## Data block
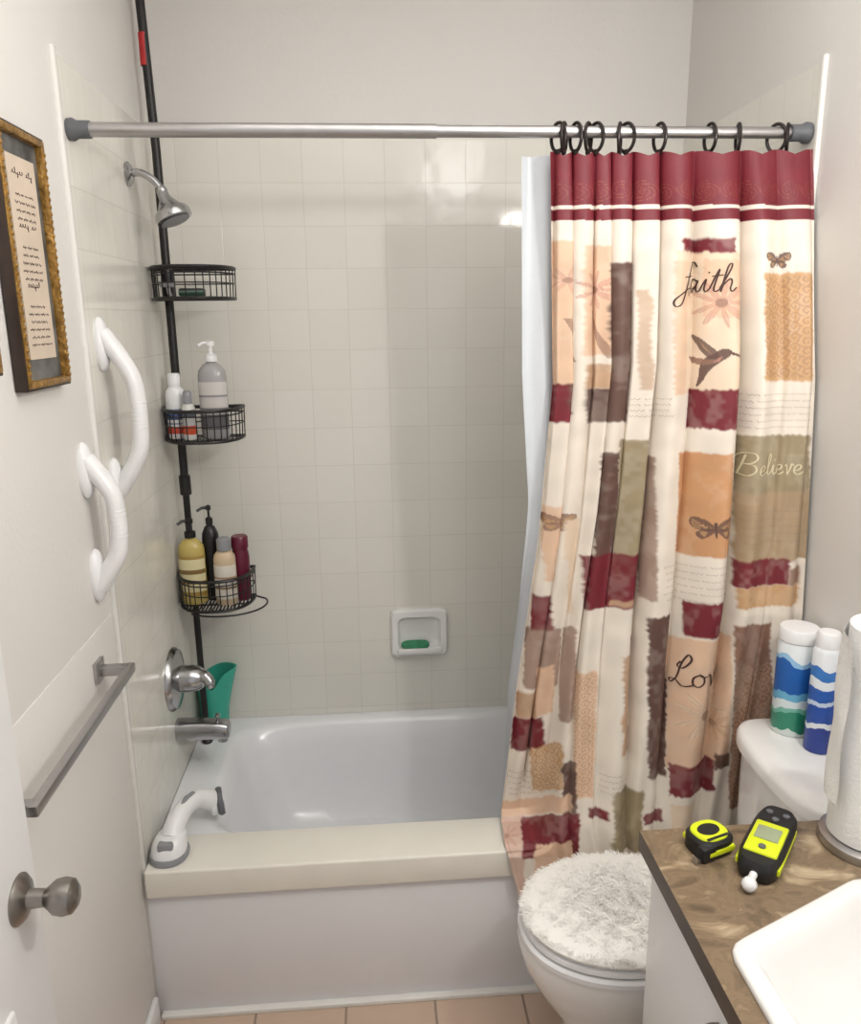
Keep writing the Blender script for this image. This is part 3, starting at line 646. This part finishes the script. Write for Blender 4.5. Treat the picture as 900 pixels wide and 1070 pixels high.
m=MB(); m.loft([sell(1.412,TC,.079,.174,.772,2.9),sell(1.412,TC,.087,.182,.778,2.9),sell(1.412,TC,.087,.182,.797,2.9),sell(1.412,TC,.082,.177,.806,2.9),sell(1.412,TC,.072,.167,.8105,2.9),sell(1.412,TC,.03,.10,.812,2.6)]); mkobj('tank_lid',m,M_porc,to)
# shaggy cover
cv=thing('toilet_lid_cover',(1.078,TY,.444),'shaggy off-white fluffy cover on the toilet lid','lid cover')
m=MB(); m.loft([sell(1.076,TY,.209,.163,.4445,2.2),sell(1.076,TY,.212,.166,.452,2.2),sell(1.076,TY,.189,.147,.462,2.2),sell(1.076,TY,.10,.07,.468,2.2)])
vs=[];fs=[]
for k in range(24000):
    r=math.sqrt(random.random()); th=random.random()*2*math.pi
    x=1.076+.209*r*math.cos(th); y=TY+.163*r*math.sin(th); z=.449+.019*(1-r*r)+.003*math.sin(x*90)*math.sin(y*80)
    cl=2.2*math.sin(x*85+1.3*math.sin(y*70))+2.2*math.cos(y*90); yaw_=cl+random.gauss(0,1.0) if r<.9 else th+random.uniform(-.7,.7); ln=random.uniform(.008,.018); w=random.uniform(.0005,.0012); lift=random.uniform(.2,.75)
    dx,dy=math.cos(yaw_),math.sin(yaw_); o=len(vs)
    for j in range(4):
        t_=j/3; cu=ln*t_; pX=x+dx*cu*(.5+.5*t_)*.9; pY=y+dy*cu*(.5+.5*t_)*.9; pz=z+lift*ln*math.sin(t_*1.9)*.9
        ww=w*(1-.8*t_*t_); vs+=[(pX-dy*ww,pY+dx*ww,pz),(pX+dy*ww,pY-dx*ww,pz+.0004)]
    for j in range(3): fs.append((o+2*j,o+2*j+1,o+2*j+3,o+2*j+2))
m.add(vs,fs); mkobj('shag_pile',m,M_fur,cv)['kind']='stuff'

# ------------------------------------------------------------ vanity
va_=thing('vanity_cabinet',(1.26,-1.2,0),'white painted bathroom vanity cabinet','cabinet')
m=MB(); m.box((1.03,-1.9,.09),(1.046,-.552,.804),.001); m.box((1.03,-.568,.09),(W-.002,-.552,.804),.001); m.box((1.03,-1.9,.09),(W-.002,-1.884,.804),.001); m.box((W-.012,-1.9,.09),(W-.002,-.552,.804)); m.box((1.03,-1.9,.09),(W-.002,-.552,.11)); m.box((1.07,-1.9,0),(W-.002,-.552,.09)); mkobj('cabinet_body',m,M_paintw,va_)
for y0_,y1_ in ((-.975,-.562),(-1.40,-.985),(-1.83,-1.41)):
    m=MB(); m.box((1.014,y0_,.11),(1.031,y1_,.785),.003); ob=mkobj('cabinet_door',m,M_paintw,va_)
    m=MB(); hy=y0_+.10; m.tube(smooth_path([(1.013,hy-.045,.752),(.992,hy-.04,.752),(.988,hy,.752),(.992,hy+.04,.752),(1.013,hy+.045,.752)],6),.0045,10)
    h=mkobj('handle',m,M_nickel,va_); h.parent=ob
SX,SY=1.262,-.935
def hexr(th,sc=1.,ell=0.):
    hx=[(1.033,-.797),(1.285,-.683),(1.480,-.775),(1.480,-1.10),(1.285,-1.187),(1.033,-1.073)]
    out=0
    for dth in (-.06,-.03,0,.03,.06):
        c,s=math.cos(th+dth),math.sin(th+dth); best=9
        for i in range(6):
            ax,ay=hx[i][0]-SX,hx[i][1]-SY; bx,by=hx[(i+1)%6][0]-SX,hx[(i+1)%6][1]-SY
            den=c*(by-ay)-s*(bx-ax)
            if abs(den)<1e-9: continue
            tt=(ax*(by-ay)-ay*(bx-ax))/den
            if tt>1e-6: best=min(best,tt)
        out+=best/5
    e=1/math.sqrt((math.cos(th)/.21)**2+(math.sin(th)/.235)**2)
    return (out*(1-ell)+e*ell)*sc
def hexl(off,z,ell=0.,n=120):
    o=[]
    for i in range(n):
        th=2*math.pi*i/n; r=hexr(th,1,ell)-off; o.append((SX+r*math.cos(th),SY+r*math.sin(th),z))
    return o
ct=thing('countertop',(1.25,-1.2,.805),'brown marbled laminate vanity countertop','countertop')
m=MB(); n=120; zt_,zb_=.84,.806; X0,X1,Y0,Y1=1.0,W-.001,-1.905,-.535
inner=hexl(.020,zt_,.05,n); outer=[]
for i in range(n):
    dx,dy=inner[i][0]-SX,inner[i][1]-SY; t=min([( (X1-SX)/dx) if dx>1e-9 else 1e9,((X0-SX)/dx) if dx<-1e-9 else 1e9,((Y1-SY)/dy) if dy>1e-9 else 1e9,((Y0-SY)/dy) if dy<-1e-9 else 1e9]); outer.append([SX+dx*t,SY+dy*t,zt_])
for cxn,cyn in ((X0,Y0),(X0,Y1),(X1,Y0),(X1,Y1)):
    k=min(range(n),key=lambda i:(outer[i][0]-cxn)**2+(outer[i][1]-cyn)**2); outer[k][0],outer[k][1]=cxn,cyn
inb=[(p[0],p[1],zb_) for p in inner]; outb=[(p[0],p[1],zb_) for p in outer]
m.loft([inb,inner],cap0=False,cap1=False,smooth=False); m.loft([inner,outer],cap0=False,cap1=False,smooth=False); m.loft([outer,outb],mi=1,cap0=False,cap1=False,smooth=False); m.loft([outb,inb],cap0=False,cap1=False,smooth=False)
mkobj('laminate_top',m,[M_counter,M_cedge],ct)
sk=thing('sink',(SX,SY,.72),'white angular drop-in sink set in the brown countertop','sink')
m=MB(); m.loft([hexl(o,z,el) for o,z,el in [(0,.8405,0),(.0,.8455,0),(.002,.8485,0),(.006,.850,0),(.024,.8495,.02),(.030,.846,.04),(.040,.826,.10),(.058,.788,.25),(.085,.755,.55),(.12,.735,.9),(.17,.728,1)]],cap0=False); mkobj('basin',m,M_porc,sk)
m=MB(); m.lathe([(.0005,0),(.02,0),(.02,.003),(.0005,.004)],(SX,SY,.7285)); mkobj('drain',m,M_chrome,sk)

# ------------------------------------------------------------ items on tank / counter
zt2=.8125
t=thing('wipes_canister',(1.446,-.190,zt2),'white wipes canister with blue and green label','canister')
m=MB(); m.lathe([(.037,0),(.0395,.004),(.0395,.200),(.037,.206)],(1.446,-.190,zt2),n=40); mkobj('canister_body',m,mat_bands('wipes_label',[(0,(225,235,230)),(.05,(40,140,110)),(.26,(120,190,170)),(.31,(225,238,240)),(.40,(110,180,215)),(.48,(30,95,175)),(.78,(150,195,228)),(.83,(232,238,240))],wv=.30),t)
m=MB(); m.lathe([(.038,0),(.0400,.002),(.0400,.024),(.037,.028),(.0005,.029)],(1.446,-.190,zt2+.206),n=40); mkobj('lid',m,M_white,t)
t=thing('spray_can',(1.460,-.270,zt2),'white and blue aerosol spray can','spray can')
m=MB(); m.lathe([(.024,0),(.026,.003),(.026,.214),(.022,.224),(.02,.226)],(1.460,-.270,zt2)); mkobj('can_body',m,mat_bands('spray_label',[(0,(30,60,150)),(.24,(235,240,245)),(.29,(35,80,170)),(.46,(200,215,235)),(.50,(45,95,180)),(.62,(230,236,242)),(.70,(60,120,195)),(.80,(232,236,240))],wv=.16),t)
m=MB(); m.lathe([(.0225,0),(.0225,.028),(.019,.033),(.0005,.034)],(1.460,-.270,zt2+.222)); mkobj('cap',m,M_white,t)
RX,RY=1.352,-.600
t=thing('paper_towel_holder',(RX,RY,.84),'satin steel paper towel stand on the countertop','paper towel holder')
m=MB(); m.lathe([(.0005,0),(.070,0),(.072,.004),(.070,.014),(.062,.018),(.0005,.018)],(RX,RY,.8405),n=48); mkobj('base',m,M_satin,t)
m=MB(); m.tube([(RX,RY,.858),(RX,RY,1.235)],.006,14); m.lathe([(.0005,-.012),(.009,-.008),(.012,0),(.009,.008),(.0005,.012)],(RX,RY,1.245)); mkobj('post',m,M_satin,t)
t=thing('paper_towel_roll',(RX,RY,.86),'white paper towel roll with a loose hanging sheet','paper towel')
m=MB(); m.lathe([(.020,0),(.058,0),(.060,.002),(.060,.353),(.058,.355),(.020,.355),(.020,0)],(RX,RY,.860),n=48,cap=False); mkobj('roll',m,M_tissue,t)
m=MB(); vs=[]
pp=smooth_path([(RX-.030,RY+.053),(RX-.052,RY+.038),(RX-.070,RY+.018),(RX-.078,RY-.01),(RX-.079,RY-.03)],6)
for z in np.linspace(.935,1.205,14):
    for i,p in enumerate(pp): vs.append((p[0]+.002*math.sin(z*40+i*.3),p[1],z))
npp=len(pp); m.add(vs,[(j*npp+i,j*npp+i+1,(j+1)*npp+i+1,(j+1)*npp+i) for j in range(13) for i in range(npp-1)]); mkobj('loose_sheet',m,M_tissue,t)
# tape measure
c=Vector((1.095,-.588,.8405)); ang=.35; Mt=Matrix.Translation(c)@Matrix.Rotation(ang,4,'Z')@Matrix.Scale(.90,4)
t=thing('tape_measure',tuple(c),'yellow and black tape measure lying on the countertop','tape measure')
def TL(L): return [tuple(Mt@Vector(p)) for p in L]
m=MB(); m.loft([TL(sell(0,0,.036,.031,0,3)),TL(sell(0,0,.038,.033,.004,3)),TL(sell(0,0,.038,.033,.028,3)),TL(sell(0,0,.034,.029,.033,3))]); m.box((-.042,-.034,0),(-.012,-.014,.028),.004,M=Mt); mkobj('case',m,M_blk,t)
m=MB(); m.loft([TL(sell(0,.001,.032,.028,.0328,2.6)),TL(sell(0,.001,.031,.027,.0355,2.6))]); m.box((-.030,-.0345,.008),(.030,.0345,.020),.003,M=Mt); mkobj('yellow_cover',m,M_yellow,t)
m=MB(); m.loft([TL(sell(0,.003,.022,.016,.0350,2)),TL(sell(0,.003,.021,.015,.0365,2))]); m.box((-.024,-.024,.0348),(.024,-.018,.0364),.0008,M=Mt); mkobj('emblem',m,M_blk,t)
m=MB(); m.box((-.050,-.028,.003),(-.040,-.018,.006),M=Mt); m.box((-.052,-.030,0),(-.050,-.016,.012),M=Mt); mkobj('blade_hook',m,M_satin,t)
# meter
c=Vector((1.186,-.604,.8405)); Mt=Matrix.Translation(c)@Matrix.Rotation(math.radians(-40),4,'Z')
t=thing('moisture_meter',tuple(c),'yellow and black handheld meter with screen on the countertop','meter')
m=MB(); m.loft([TL(sell(0,-.002,.028,.084,0,4)),TL(sell(0,-.002,.032,.088,.006,4)),TL(sell(0,-.002,.032,.088,.024,4)),TL(sell(0,-.002,.027,.083,.032,4))]); mkobj('case',m,M_blk,t)
m=MB(); m.box((-.025,-.062,.028),(.025,.026,.035),.003,M=Mt); m.box((-.0325,-.07,.010),(-.028,.05,.020),.001,M=Mt); m.box((.028,-.07,.010),(.0325,.05,.020),.001,M=Mt); mkobj('yellow_face',m,M_yellow,t)
m=MB(); m.box((-.018,-.026,.0345),(.018,.010,.0365),.0008,M=Mt); mkobj('screen',m,M_lcd,t)
for bx,by in ((0,-.046),(0,.040),(-.013,.058),(.013,.058)):
    m=MB(); m.lathe([(.0005,0),(.0055,0),(.0055,.003),(.0005,.0035)],tuple(Mt@Vector((bx,by,.0318 if by>.02 else .0345))),n=16); mkobj('button',m,M_dgray,t)
m=MB(); m.tube([tuple(Mt@Vector((0,-.088,.014))),tuple(Mt@Vector((0,-.106,.014)))],.006,12); m.lathe([(.0005,-.0115),(.006,-.010),(.0100,-.005),(.0115,0),(.0100,.005),(.006,.010),(.0005,.0115)],tuple(Mt@Vector((0,-.113,.0120)))); mkobj('ball_sensor',m,M_white,t)

# ------------------------------------------------------------ lights
def pl(loc,e,r,col=(1,.98,.95)):
    l=bpy.data.lights.new('vanity_bulb','POINT'); l.energy=e; l.shadow_soft_size=r; l.color=col; o=bpy.data.objects.new('vanity_bulb',l); o.location=loc; COL.objects.link(o)
pl((1.38,-1.00,2.10),20.5,.035); pl((1.04,-1.25,2.40),6.5,.13)
l=bpy.data.lights.new('ceiling_fill','AREA'); l.shape='RECTANGLE'; l.size=1.1; l.size_y=1.6; l.energy=8; l.color=(1,.985,.96); o=bpy.data.objects.new('ceiling_fill',l); o.location=(.75,-.8,H-.02); COL.objects.link(o)  # soft area fill added under the ceiling for ambient light, no real fixture
wd=bpy.data.worlds.new('World'); scene.world=wd; wd.use_nodes=True; wd.node_tree.nodes['Background'].inputs[0].default_value=(.99,.99,1,1); wd.node_tree.nodes['Background'].inputs[1].default_value=.62

# ------------------------------------------------------------ camera
cx,cy,cz,yaw,pitch,roll,f=0.5735,-1.6680,1.6755,0.0734,0.2401,-0.0119,831.37
fwd=Vector((math.sin(yaw)*math.cos(pitch),math.cos(yaw)*math.cos(pitch),-math.sin(pitch))); r=Vector((math.cos(yaw),-math.sin(yaw),0)); u=r.cross(fwd)
r2=r*math.cos(roll)+u*math.sin(roll); u2=-r*math.sin(roll)+u*math.cos(roll)
cam=bpy.data.cameras.new('camera'); co=bpy.data.objects.new('camera',cam); COL.objects.link(co)
Mx=Matrix((r2,u2,-fwd)).transposed().to_4x4(); Mx.translation=(cx,cy,cz); co.matrix_world=Mx
cam.sensor_fit='VERTICAL'; cam.sensor_height=24; cam.lens=f/1070*24; cam.clip_start=.02
scene.camera=co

## Your objective
Your task is to return the lines above, from the first one up to and including the line containing "m.add(vs,fs); mkobj('shag_pile',m,M_fur,cv)['kind']='stuff'", minus any pictures.

## Answer in full
Keep writing the Blender script for this image. This is part 3, starting at line 646. This part finishes the script. Write for Blender 4.5. Treat the picture as 900 pixels wide and 1070 pixels high.
m=MB(); m.loft([sell(1.412,TC,.079,.174,.772,2.9),sell(1.412,TC,.087,.182,.778,2.9),sell(1.412,TC,.087,.182,.797,2.9),sell(1.412,TC,.082,.177,.806,2.9),sell(1.412,TC,.072,.167,.8105,2.9),sell(1.412,TC,.03,.10,.812,2.6)]); mkobj('tank_lid',m,M_porc,to)
# shaggy cover
cv=thing('toilet_lid_cover',(1.078,TY,.444),'shaggy off-white fluffy cover on the toilet lid','lid cover')
m=MB(); m.loft([sell(1.076,TY,.209,.163,.4445,2.2),sell(1.076,TY,.212,.166,.452,2.2),sell(1.076,TY,.189,.147,.462,2.2),sell(1.076,TY,.10,.07,.468,2.2)])
vs=[];fs=[]
for k in range(24000):
    r=math.sqrt(random.random()); th=random.random()*2*math.pi
    x=1.076+.209*r*math.cos(th); y=TY+.163*r*math.sin(th); z=.449+.019*(1-r*r)+.003*math.sin(x*90)*math.sin(y*80)
    cl=2.2*math.sin(x*85+1.3*math.sin(y*70))+2.2*math.cos(y*90); yaw_=cl+random.gauss(0,1.0) if r<.9 else th+random.uniform(-.7,.7); ln=random.uniform(.008,.018); w=random.uniform(.0005,.0012); lift=random.uniform(.2,.75)
    dx,dy=math.cos(yaw_),math.sin(yaw_); o=len(vs)
    for j in range(4):
        t_=j/3; cu=ln*t_; pX=x+dx*cu*(.5+.5*t_)*.9; pY=y+dy*cu*(.5+.5*t_)*.9; pz=z+lift*ln*math.sin(t_*1.9)*.9
        ww=w*(1-.8*t_*t_); vs+=[(pX-dy*ww,pY+dx*ww,pz),(pX+dy*ww,pY-dx*ww,pz+.0004)]
    for j in range(3): fs.append((o+2*j,o+2*j+1,o+2*j+3,o+2*j+2))
m.add(vs,fs); mkobj('shag_pile',m,M_fur,cv)['kind']='stuff'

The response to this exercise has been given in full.